Il ritorno di Gian Luigi Rondi

Aria nuova alla Festa del Cinema di Roma

Torino, Museo Egizio: si lavora alacremente – pur tra mille cautele – al delicato sbendaggio di Gian Luigi Rondi, il più antico e prezioso tra i reperti archeologici in esposizione. Il gran ciambellano del cinema italiano – vista l’indisponibilità di Thutmose IV e Amenhotep III – è stato infatti chiamato a sostituire Goffredo Bettini alla presidenza della Fondazione Cinema per Tebe, che sovrintende alla Festa del Cinema della Capitale. Non appena risvegliatosi, il Rondi ha subito diffuso un comunicato a mezzo stele geroglifica, in cui preannuncia di voler riconsacrare al Dio Amon la prima Festa della sua gestione.

Senza oltre indulgere a facili ironie sulla sua veneranda età (classe 1921) e sulla sua notoria refrattarietà a incarichi e onorificenze, quella di Gian Luigi Rondi è certo scelta di cui felicitarsi. Aldilà della sua indubbia competenza cinematografica, chi meglio dell’Onusto, da sessant’anni ininterrottamente sulla breccia, può infatti rappresentare il cinema di un’Italia perennemente in preda alla nostalgia di un Passato che – a ben guardare – non se n’è mai andato?

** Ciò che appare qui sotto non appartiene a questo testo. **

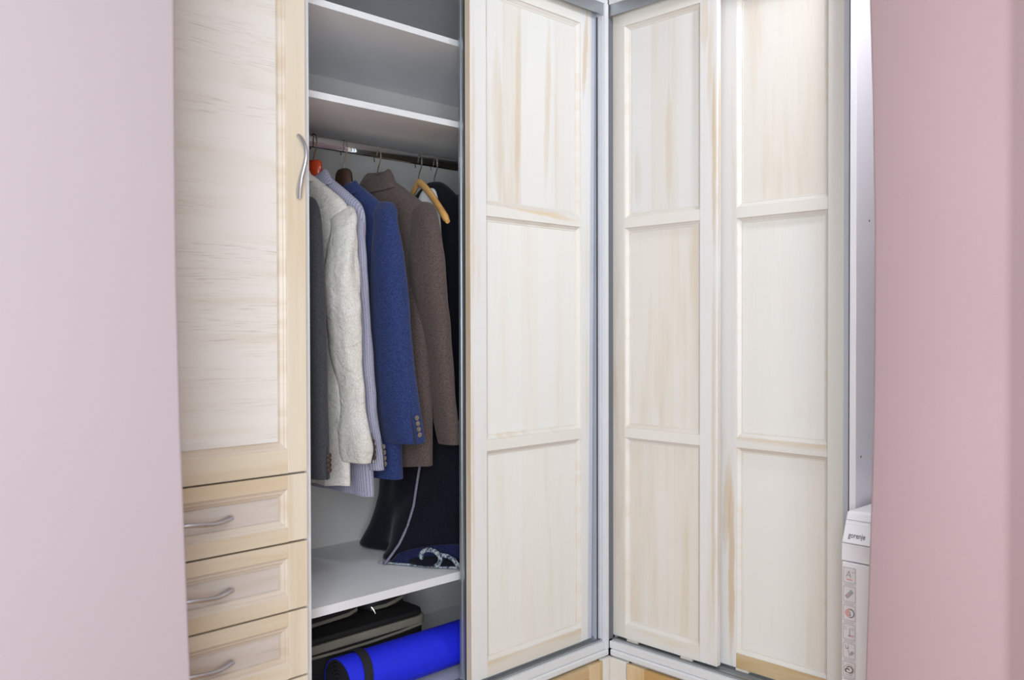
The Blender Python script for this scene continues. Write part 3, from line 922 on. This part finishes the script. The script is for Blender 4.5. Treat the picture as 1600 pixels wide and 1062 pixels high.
def jacket(name, label, mat, xn, xh, tab, zhem, T=0.04, W=0.215, zn=1.708, kx=0.55, wr=0.05, seed=0.0, group=None, buttons=None, bmat=None,
           collar=0.012, sleeves=True, shift=(0, 0), drop=0.105, yc=0.33, lapel=False, yk=0.0, hem_slope=0.0, foldamt=0.012):
    t = thing(name, label, 'jacket', (xn, yc, 1.69), group)
    ns, nt = 26, 26
    rings = []
    for i in range(nt + 1):
        tt = i / nt
        w = W * (1 - 0.07 * math.sin(math.pi * min(1, tt * 1.3))) * (1.0 if tt > 0 else 0.97) * (1 - 0.09 * tt)
        th0 = 0.015 + (T - 0.015) * min(1, tt / 0.16) ** 0.6
        pts_f, pts_b = [], []
        for j in range(ns + 1):
            s = -1 + 2 * j / ns
            a = abs(s)
            zt = zn - drop * max(0.0, (a - 0.22) / 0.78) ** 1.05 - 0.02 * max(0, a - 0.9) / 0.1
            zb = zhem + hem_slope * s + 0.006 * nz(s * 3 + seed, 2.0, 0)
            z = zt + (zb - zt) * tt
            pr = (1 - a ** 5) ** 0.5 if a < 1 else 0
            fold = foldamt * tt * nz(s * 3.2 + seed, z * 2.0, 3.0) + 0.004 * nz(s * 7 + seed, z * 12, 1.0) * min(1, tt * 4)
            xc = xn + (xh - xn) * tt ** 1.2
            xc += -yk * s * (1 - 0.95 * tt)
            pts_f.append((xc - th0 * pr - fold * pr, yc + s * w, z))
            pts_b.append((xc + th0 * pr + fold * pr * 0.7, yc + s * w, z))
        rings.append(pts_f + pts_b[-2:0:-1])
    mb = MB()
    mb.loft(rings, cap0=False, cap1=False)
    k = len(rings[0])
    # close the shoulder line with a strip between front and back
    for j in range(ns):
        f0, f1 = j, j + 1
        b0 = (k - j) % k if j > 0 else 0
        b1 = k - (j + 1) if j + 1 < ns else ns
        fc = [f0, f1, b1, b0]
        fc = list(dict.fromkeys(fc))
        if len(fc) >= 3:
            mb.f.append(tuple(fc))
    build('jacket_body', mb, mat, t, smooth=True, sub=1, across=[p[1] for p in mb.v])
    if collar is not None:
        mb = MB()
        rg = []
        for z, a, b, off in ((zn - 0.034, 0.028, 0.092, -0.004), (zn + collar - 0.018, 0.024, 0.070, 0), (zn + collar, 0.020, 0.050, 0.003), (zn + collar - 0.002, 0.015, 0.043, 0.003), (zn - 0.012, 0.013, 0.042, 0.0)):
            rg.append([(xn + off + a * sup(2 * math.pi * j / 24, 0.9)[0], yc + b * sup(2 * math.pi * j / 24, 0.9)[1],
                        z - 0.010 * (1 - math.cos(2 * math.pi * j / 24)) * 0 - 0.02 * max(0, -math.cos(2 * math.pi * j / 24)) * (1 if z > zn - 0.02 else 0.5)) for j in range(24)])
        cm_ = MB().loft(rg, cap0=False, cap1=False)
        build('collar', cm_, mat, t, smooth=True, sub=1, across=[p[1] for p in cm_.v])
    if lapel:
        for sg in (-1, 1):
            mb = MB()
            rr = []
            for q in range(9):
                tt = q / 8
                z = zn - 0.035 - 0.30 * tt
                yo = 0.072 + 0.045 * math.sin(math.pi * min(1, 0.25 + tt * 0.75)) * (1 - tt * 0.3) - 0.05 * tt
                yi = 0.050 * (1 - tt) + 0.004
                bt = (zn - z) / (zn - zhem)
                xo = xn + (xh - xn) * bt ** 1.2 - (0.015 + (T - 0.015) * min(1, bt / 0.16) ** 0.6) - 0.003
                rr.append([(xo + 0.004, yc + sg * yi, z), (xo - 0.004, yc + sg * (yi + yo) / 2, z), (xo + 0.003, yc + sg * yo, z + 0.012 * tt)])
            mb.loft(rr, cap0=False, cap1=False, closed=False)
            build('lapel', mb, mat, t, smooth=True, solid=0.003, across=[p[1] for p in mb.v])
    if sleeves:
        for sg in (-1, 1):
            tb = tab if sg < 0 else [(2 * xn - x * 0 - xn + (x - xn) * 0.6 - 0.0, 2 * yc - y, z, h) for x, y, z, h in tab]
            rings, dense, fac = sleeve_tube(tb, kx, seed + sg, wr, shift=(shift[0], shift[1] * (1 if sg < 0 else -1)))
            mb = MB()
            last = rings[-1]
            cx = sum(p[0] for p in last) / len(last)
            cy = sum(p[1] for p in last) / len(last)
            cz = last[0][2]
            inner = [(cx + (p[0] - cx) * 0.88, cy + (p[1] - cy) * 0.88, cz + 0.001) for p in last]
            deep = [(cx + (p[0] - cx) * 0.8, cy + (p[1] - cy) * 0.8, cz + 0.04) for p in last]
            mb.loft(rings + [inner, deep], cap0=True, cap1=True)
            sl = build('sleeve', mb, mat, t, smooth=True, sub=1, across=[0.22 * (q % len(last)) / len(last) for q in range(len(mb.v))])
            if sg < 0 and buttons:
                q0, zlo, zhi, cnt, sw = buttons
                # vent slit and a row of cuff buttons on the outer face

                def onsleeve(z, q, out=0.0015):
                    best = min(range(len(rings)), key=lambda i: abs(rings[i][0][2] - z))
                    b2 = best + 1 if (rings[best][0][2] > z and best + 1 < len(rings)) else max(0, best - 1)
                    za, zb2 = rings[best][0][2], rings[b2][0][2]
                    f = (z - za) / (zb2 - za) if abs(zb2 - za) > 1e-6 else 0
                    n = len(rings[0])
                    jj = (q / 360 * n) % n
                    j0 = int(jj)
                    fj = jj - j0

                    def at(i, j):
                        return Vector(rings[i][j % n])
                    pa = at(best, j0).lerp(at(best, j0 + 1), fj)
                    pb = at(b2, j0).lerp(at(b2, j0 + 1), fj)
                    P = pa.lerp(pb, f)
                    c = Vector((sum(p[0] for p in rings[best]) / n, sum(p[1] for p in rings[best]) / n, P.z))
                    nn = (P - c).normalized()
                    return P + nn * out, nn
                zend = rings[-1][0][2]
                mb = MB()
                rr = []
                for i in range(9):
                    z = zend + 0.001 + (zhi + 0.022 - zend) * i / 8
                    wdt = 5 * (1 - i / 8) + 1.2
                    rr.append([onsleeve(z, q0 - sw - wdt, 0.0012)[0], onsleeve(z, q0 - sw, 0.0018)[0]])
                mb.loft(rr, cap0=False, cap1=False, closed=False)
                build('cuff_vent', mb, M['slit'], sl, smooth=True)
                for i in range(cnt):
                    z = zlo + (zhi - zlo) * i / (cnt - 1)
                    P, nn = onsleeve(z, q0, 0.0005)
                    a = nn.cross(Vector((0, 0, 1))).normalized()
                    b = a.cross(nn)
                    rg2 = []
                    for rr_, dd in ((0.0062, 0), (0.0068, 0.0015), (0.0058, 0.003), (0.004, 0.0024)):
                        rg2.append([P + nn * dd + a * rr_ * math.cos(2 * math.pi * j / 14) + b * rr_ * math.sin(2 * math.pi * j / 14) for j in range(14)])
                    build('button', MB().loft(rg2), bmat, sl, smooth=True)
    return t


GRP = 'suit jackets on the wardrobe rail'
black = [(-0.954, 0.16, 1.614, 0.0135), (-0.962, 0.145, 1.589, 0.0287), (-0.969, 0.13, 1.549, 0.0382), (-0.969, 0.13, 1.473, 0.0427), (-0.968, 0.13, 1.396, 0.0454), (-0.966, 0.13, 1.29, 0.0463), (-0.96, 0.13, 1.167, 0.0428), (-0.955, 0.13, 1.044, 0.0411), (-0.953, 0.13, 0.982, 0.0402), (-0.951, 0.13, 0.942, 0.0394)]
beige = [(-0.843, 0.155, 1.601, 0.0131), (-0.859, 0.14, 1.574, 0.024), (-0.872, 0.125, 1.533, 0.0357), (-0.878, 0.125, 1.477, 0.0448), (-0.879, 0.125, 1.399, 0.0494), (-0.874, 0.125, 1.321, 0.0476), (-0.865, 0.125, 1.242, 0.0423), (-0.854, 0.125, 1.162, 0.0369), (-0.846, 0.125, 1.083, 0.0379), (-0.839, 0.125, 1.018, 0.0454), (-0.832, 0.125, 0.967, 0.0418)]
grey = [(-0.82, 0.16, 1.599, 0.0104), (-0.831, 0.145, 1.574, 0.0224), (-0.84, 0.13, 1.543, 0.0325), (-0.84, 0.13, 1.48, 0.039), (-0.835, 0.13, 1.401, 0.039), (-0.826, 0.13, 1.321, 0.0382), (-0.821, 0.13, 1.225, 0.0401), (-0.813, 0.13, 1.16, 0.0374), (-0.806, 0.13, 1.079, 0.0375), (-0.793, 0.13, 0.997, 0.0386), (-0.783, 0.13, 0.938, 0.0378)]
blue = [(-0.717, 0.16, 1.625, 0.0097), (-0.729, 0.145, 1.599, 0.0232), (-0.738, 0.13, 1.567, 0.0326), (-0.735, 0.13, 1.51, 0.0431), (-0.729, 0.13, 1.404, 0.0509), (-0.725, 0.13, 1.321, 0.0539), (-0.718, 0.13, 1.239, 0.0549), (-0.705, 0.13, 1.122, 0.0581), (-0.694, 0.13, 1.055, 0.0592), (-0.682, 0.13, 1.002, 0.0575)]
brown = [(-0.59, 0.16, 1.637, 0.0101), (-0.601, 0.145, 1.614, 0.0251), (-0.609, 0.13, 1.578, 0.0389), (-0.606, 0.13, 1.493, 0.0499), (-0.597, 0.13, 1.408, 0.05), (-0.587, 0.13, 1.356, 0.0461), (-0.574, 0.13, 1.288, 0.0423), (-0.562, 0.13, 1.201, 0.0394), (-0.55, 0.13, 1.113, 0.0365), (-0.539, 0.13, 1.043, 0.0346), (-0.526, 0.13, 0.982, 0.0337)]

jacket('suit_jacket', 'charcoal suit jacket at the far left end of the rail', M['charcoal'], -0.965, -0.955, black, 0.96, T=0.022, kx=0.45, wr=0.03, seed=1.5, group=GRP, buttons=(-72, 0.965, 1.0, 4, 14), bmat=M['button_dark'])
jacket('suit_jacket', 'light beige linen jacket with a wrinkled sleeve, beside the charcoal one', M['linen'], -0.886, -0.848, beige, 0.900, T=0.022, yk=0.034, kx=0.50, wr=0.30, seed=4.2, group=GRP, buttons=(-58, 0.982, 1.022, 4, 14), bmat=M['button_dark'], hem_slope=-0.006)
jacket('suit_jacket', 'lilac grey pinstriped jacket between the beige and navy ones', M['pinstripe'], -0.826, -0.776, grey, 0.872, T=0.022, yk=0.02, kx=0.45, wr=0.12, seed=8.1, group=GRP, buttons=(-60, 0.955, 1.0, 4, 14), bmat=M['button_tan'], shift=(0.018, 0.03))
jacket('suit_jacket', 'navy blue wool jacket with four tan cuff buttons', M['navy'], -0.733, -0.690, blue, 0.905, T=0.034, yk=0.016, zn=1.697, collar=0.004, kx=0.6, wr=0.06, seed=11.7, group=GRP, buttons=(-88, 1.028, 1.072, 4, 16), bmat=M['button_tan'])
jacket('suit_jacket', 'dark brown wool jacket with a bent sleeve', M['brown'], -0.622, -0.590, brown, 0.925, T=0.038, yk=0.028, kx=0.6, wr=0.10, seed=15.3, group=GRP, zn=1.722, collar=0.024, buttons=(-62, 1.0, 1.045, 4, 14), bmat=M['button_dark'])
jacket('suit_jacket', 'black jacket half hidden by the sliding door, beyond the robe', M['black_cloth'], -0.285, -0.275, [(x + 0.335, y, z, h) for x, y, z, h in brown], 0.95, T=0.03, kx=0.5, wr=0.03, seed=19.0, group=GRP, lapel=False)

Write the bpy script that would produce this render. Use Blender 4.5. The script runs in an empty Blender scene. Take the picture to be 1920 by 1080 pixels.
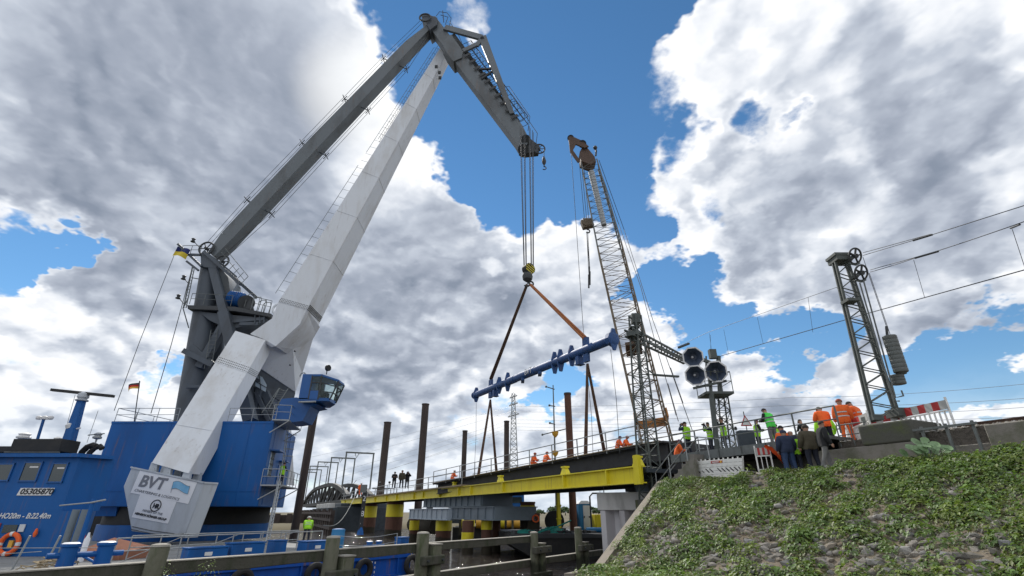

La sua nomina, tanto squisitamente passatista, non si spiega però solo con la scarsa popolarità dei Cahiers du cinéma all’interno della giunta Alemanno, invero rimasta a più nostrani telefoni bianchi e degli ultimi cinquant’anni della settima arte fieramente ignara, tanto da aver in prima battuta proposto il nome di Squitieri. Non è nemmeno una semplice manifestazione di quel gusto per il bric à brac antiquario di certo cinema italiano, tipico del trucco della Lollobrigida o delle messe in scena di Zeffirelli, sul quale – c’è da scommetterci – verrà organizzata una retrospettiva.

Ben più profondo è il senso del nome di Rondi nell’anno 2008.

Esso incarna e significa il più autentico Miracolo italiano, l’avverarsi del nostro sogno collettivo: l’agognato ritorno agli anni Cinquanta, pur in versione riveduta e corretta. Appena un po’ più autarchici, senza guerra fredda, archi costituzionali, noiosi incomodi.

Magari anche con le stesse facce, ove la residua disponibilità lo consenta.

Don Camillo senza Peppone, Mario Scelba senza Togliatti e gli operai, Pio XII col M.S.I. in giunta: finalmente l’occasione di diventare quel meraviglioso Paese che avremmo potuto essere, non fossero arrivati ’68, capelloni e miscredenti a romper le uova nel paniere. Essendosi i comunisti tanto gentilmente fatti da parte, nulla più osta a un ritorno in grande stile al Focolare e ai Valori!

A stento trattenendo il mio entusiasmo, mi congedo frettolosamente, non senza porgere a Rondi i miei – mi creda o no – più sinceri auguri; il tinello per la benedizione del parroco se no chi lo rassetta?